O homem é um “ser heroico, com sua própria felicidade como o propósito moral de sua vida, com a realização produtiva como sua atividade mais nobre e a razão como seu único absoluto”. Em breve palavras, podemos expor o cerne da visão de Ayn Rand sobre o que a vida humana pode e deveria ser, exposta em suas diversas obras literárias e acadêmicas ao longo do século XX, das quais depreende-se o Objetivismo, sua filosofia.

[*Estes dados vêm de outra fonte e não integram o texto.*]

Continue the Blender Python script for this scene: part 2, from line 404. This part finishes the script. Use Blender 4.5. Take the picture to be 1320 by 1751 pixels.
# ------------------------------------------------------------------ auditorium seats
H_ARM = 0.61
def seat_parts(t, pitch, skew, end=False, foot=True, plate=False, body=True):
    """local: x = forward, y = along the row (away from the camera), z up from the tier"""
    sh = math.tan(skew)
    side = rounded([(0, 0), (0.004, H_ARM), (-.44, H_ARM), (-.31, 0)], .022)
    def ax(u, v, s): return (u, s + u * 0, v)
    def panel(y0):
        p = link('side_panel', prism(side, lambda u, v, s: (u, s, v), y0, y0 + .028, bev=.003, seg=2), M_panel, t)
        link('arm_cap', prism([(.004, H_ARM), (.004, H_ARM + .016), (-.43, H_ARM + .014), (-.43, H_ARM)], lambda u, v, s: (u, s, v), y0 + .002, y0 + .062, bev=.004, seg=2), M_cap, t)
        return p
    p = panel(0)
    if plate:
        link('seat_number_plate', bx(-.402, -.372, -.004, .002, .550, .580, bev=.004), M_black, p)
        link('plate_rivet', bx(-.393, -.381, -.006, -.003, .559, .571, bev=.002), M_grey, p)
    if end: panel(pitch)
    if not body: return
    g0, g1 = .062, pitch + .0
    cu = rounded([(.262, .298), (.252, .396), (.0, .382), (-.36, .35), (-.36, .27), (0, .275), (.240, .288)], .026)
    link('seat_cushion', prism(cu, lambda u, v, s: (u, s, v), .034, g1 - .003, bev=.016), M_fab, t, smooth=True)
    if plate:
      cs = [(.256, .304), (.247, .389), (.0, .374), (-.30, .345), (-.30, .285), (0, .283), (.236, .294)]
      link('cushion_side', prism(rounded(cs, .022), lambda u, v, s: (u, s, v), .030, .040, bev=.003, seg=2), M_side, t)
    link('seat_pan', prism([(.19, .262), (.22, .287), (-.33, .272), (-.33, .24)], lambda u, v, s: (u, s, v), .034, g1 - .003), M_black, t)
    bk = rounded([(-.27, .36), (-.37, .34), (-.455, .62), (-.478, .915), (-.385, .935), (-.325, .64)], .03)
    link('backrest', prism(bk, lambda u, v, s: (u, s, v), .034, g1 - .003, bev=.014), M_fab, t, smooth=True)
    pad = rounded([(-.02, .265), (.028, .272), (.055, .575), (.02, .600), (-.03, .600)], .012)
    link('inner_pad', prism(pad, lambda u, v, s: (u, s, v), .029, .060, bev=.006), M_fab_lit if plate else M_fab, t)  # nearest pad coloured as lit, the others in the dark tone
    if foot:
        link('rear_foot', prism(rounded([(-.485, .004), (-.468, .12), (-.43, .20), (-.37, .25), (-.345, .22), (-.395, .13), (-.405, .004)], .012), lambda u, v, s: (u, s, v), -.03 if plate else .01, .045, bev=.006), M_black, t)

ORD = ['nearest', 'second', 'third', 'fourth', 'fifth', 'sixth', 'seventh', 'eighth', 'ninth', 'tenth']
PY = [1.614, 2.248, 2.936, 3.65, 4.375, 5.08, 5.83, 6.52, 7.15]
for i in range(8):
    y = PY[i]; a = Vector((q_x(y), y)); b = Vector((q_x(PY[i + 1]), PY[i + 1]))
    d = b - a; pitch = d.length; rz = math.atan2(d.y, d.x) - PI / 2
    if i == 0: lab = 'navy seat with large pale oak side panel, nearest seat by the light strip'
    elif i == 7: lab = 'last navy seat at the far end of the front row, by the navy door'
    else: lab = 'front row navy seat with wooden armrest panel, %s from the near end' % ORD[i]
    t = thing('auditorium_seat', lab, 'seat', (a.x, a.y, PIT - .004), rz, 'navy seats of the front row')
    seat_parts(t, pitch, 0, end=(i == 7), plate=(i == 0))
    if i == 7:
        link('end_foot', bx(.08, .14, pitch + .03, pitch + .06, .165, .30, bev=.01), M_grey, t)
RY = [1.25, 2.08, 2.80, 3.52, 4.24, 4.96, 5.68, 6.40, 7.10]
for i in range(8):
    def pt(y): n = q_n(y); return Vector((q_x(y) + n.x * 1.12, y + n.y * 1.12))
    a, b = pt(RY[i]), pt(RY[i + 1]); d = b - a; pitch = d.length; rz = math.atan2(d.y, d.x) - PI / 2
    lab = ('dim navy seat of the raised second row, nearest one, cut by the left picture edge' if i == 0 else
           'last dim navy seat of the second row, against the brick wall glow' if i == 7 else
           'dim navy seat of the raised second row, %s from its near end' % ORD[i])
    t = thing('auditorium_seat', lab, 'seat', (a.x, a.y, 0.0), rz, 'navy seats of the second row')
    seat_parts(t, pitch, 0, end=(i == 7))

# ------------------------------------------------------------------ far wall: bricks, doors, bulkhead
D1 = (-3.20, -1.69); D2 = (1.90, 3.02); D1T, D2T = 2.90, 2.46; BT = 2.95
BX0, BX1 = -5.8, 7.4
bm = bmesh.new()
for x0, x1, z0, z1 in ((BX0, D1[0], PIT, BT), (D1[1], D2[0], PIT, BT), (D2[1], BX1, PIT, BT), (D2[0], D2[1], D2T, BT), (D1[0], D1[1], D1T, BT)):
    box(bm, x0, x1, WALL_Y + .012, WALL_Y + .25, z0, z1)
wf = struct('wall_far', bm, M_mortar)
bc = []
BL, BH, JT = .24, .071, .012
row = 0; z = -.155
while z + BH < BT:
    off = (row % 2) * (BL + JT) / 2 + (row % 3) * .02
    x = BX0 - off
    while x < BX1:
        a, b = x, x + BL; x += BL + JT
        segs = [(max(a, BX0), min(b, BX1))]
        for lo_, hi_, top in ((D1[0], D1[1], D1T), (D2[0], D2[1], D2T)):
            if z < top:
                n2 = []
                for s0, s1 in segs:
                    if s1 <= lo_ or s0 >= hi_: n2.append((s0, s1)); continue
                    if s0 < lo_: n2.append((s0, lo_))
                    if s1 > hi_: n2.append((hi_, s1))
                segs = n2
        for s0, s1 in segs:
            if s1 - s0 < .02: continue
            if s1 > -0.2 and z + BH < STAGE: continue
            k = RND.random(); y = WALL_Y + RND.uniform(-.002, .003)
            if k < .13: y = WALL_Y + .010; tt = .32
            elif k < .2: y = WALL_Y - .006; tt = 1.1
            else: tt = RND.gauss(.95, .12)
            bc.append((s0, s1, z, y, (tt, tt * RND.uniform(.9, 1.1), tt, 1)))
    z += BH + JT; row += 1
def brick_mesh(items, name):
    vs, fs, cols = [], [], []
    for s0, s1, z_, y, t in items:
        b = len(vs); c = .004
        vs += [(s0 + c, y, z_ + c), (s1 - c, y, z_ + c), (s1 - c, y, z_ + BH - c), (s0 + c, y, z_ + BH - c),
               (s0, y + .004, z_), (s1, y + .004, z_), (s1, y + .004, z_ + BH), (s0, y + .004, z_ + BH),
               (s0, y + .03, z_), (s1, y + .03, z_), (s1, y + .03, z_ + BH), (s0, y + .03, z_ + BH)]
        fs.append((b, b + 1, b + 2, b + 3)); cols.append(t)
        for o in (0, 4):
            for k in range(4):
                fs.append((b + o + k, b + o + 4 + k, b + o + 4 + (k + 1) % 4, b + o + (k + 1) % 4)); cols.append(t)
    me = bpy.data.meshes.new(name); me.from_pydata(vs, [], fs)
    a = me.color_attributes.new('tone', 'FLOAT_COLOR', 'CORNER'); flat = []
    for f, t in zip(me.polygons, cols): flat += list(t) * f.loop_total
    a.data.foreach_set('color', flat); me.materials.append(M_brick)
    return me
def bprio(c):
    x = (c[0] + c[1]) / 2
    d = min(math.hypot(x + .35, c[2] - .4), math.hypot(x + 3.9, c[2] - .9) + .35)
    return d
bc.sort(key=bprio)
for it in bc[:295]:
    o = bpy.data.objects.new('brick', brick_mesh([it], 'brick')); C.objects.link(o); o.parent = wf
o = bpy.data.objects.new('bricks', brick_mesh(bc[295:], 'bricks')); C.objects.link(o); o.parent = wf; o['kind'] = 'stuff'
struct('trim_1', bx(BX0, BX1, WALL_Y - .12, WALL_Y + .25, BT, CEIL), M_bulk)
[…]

Ayn Rand, nascida Alisa Rosenbaum, foi uma escritora e filósofa de origem judaico-russa e posteriormente naturalizada norte-americana. Nasceu em São Petersburgo em 1905 e viveu todo o período revolucionário-bolchevique, época em que desenvolveu uma profunda aversão pelos ideais coletivistas e pelo seu país de nascença, principalmente por momentos traumáticos, como o confisco do negócio de sua família e sua eventual fuga para a Crimeia após a invasão dos revolucionários.
Em contraste, Rand encontrou “um ideal, bem aqui na Terra, e o tipo de homem e de mulher de quem eu gostaria”, idealizado no modo de vida norte-americano, quando teve acesso a filmes estrangeiros durante seu programa de dois anos no Instituto de Artes Cinematográficas. Por isso, imigrou para os Estados Unidos em 1926 e iniciou sua carreira como novelista, eventualmente alcançando seu ápice com a publicação d’A Revolta de Atlas.
Na referida obra, a autora descreve um Estados Unidos decadente, cujo modelo de Estado caminha para a “República Popular Socialista”, já em voga em outros países ocidentais. Empresas fechadas, empreendedorismo sufocada e burocracia reinante: eis os principais elementos do cenário construído na obra. A resultante é o alinhamento entre empresários e políticos corruptos que fazem uso do discurso em favor do “bem comum”, a fim de alcançar seus próprios interesses.
Em contraposição, os protagonistas da obra representam os valores defendidos filosoficamente por Ayn Rand, quais sejam: o racionalismo, a liberdade individual, a coragem e o egoísmo. São pessoas cujos talentos e produção são as causas-raízes do seu dinheiro e do seu sucesso. No entanto, eles são constantemente minados pela corrupção crônica presente em todos os aspectos da sociedade e da burocracia.
A reviravolta acontece quando os indivíduos talentosos e produtivos – já cansados de sustentarem os demais à luz da máxima “de cada qual, segundo sua capacidade; a cada qual, segundo suas necessidades” – se revoltam, abandonam suas posições e fogem para uma ilha desconhecida sob a liderança de John Galt (who is John Galt, after all?). Consequentemente, os Estados Unidos mergulham em caos sem a presença daqueles que eram tão atacados simplesmente pelo seu sucesso.
Claramente, a Revolta de Atlas é uma obra de filosofia, não só ou principalmente porque contém discursos filosóficos, mas na própria construção da trama. Foi a forma da autora perpetuar sua visão do homem heroico – comprometido com o uso pleno de sua razão, de modo a conceber metas ambiciosas de sustentação da vida e para alcançá-las por meio da atividade produtiva.
Inclusive, a autora demonstra que parte do amadurecimento do aludido herói é traduzir o senso de sua vida em convicções conscientes que podem ser avaliadas racionalmente e implementadas consistentemente. O indivíduo deve ser egoísta, no sentido de que a sua própria felicidade é uma questão de princípio moral e de que sua vida deve ser pautada na concretização deste ideal. Portanto, ela foge do coletivismo que prega o altruísmo e a abdicação do autointeresse. Ao longo de sua vida, Rand sustentou algumas vezes que pretendia escrever uma apresentação sistemática em um tratado filosófico, mas nunca o fez. Felizmente, a falta de rigor científico não é lacuna crítica em sua marca para a filosofia. Ayn Rand foi além: criou obras de arte, cuja profundidade estética garante ao leitor embarcar nas nuances do arquétipo liberal e entender o modo de enxergar o mundo pelas lentes de uma pessoa que viveu as mazelas do coletivismo e as benesses do livre mercado.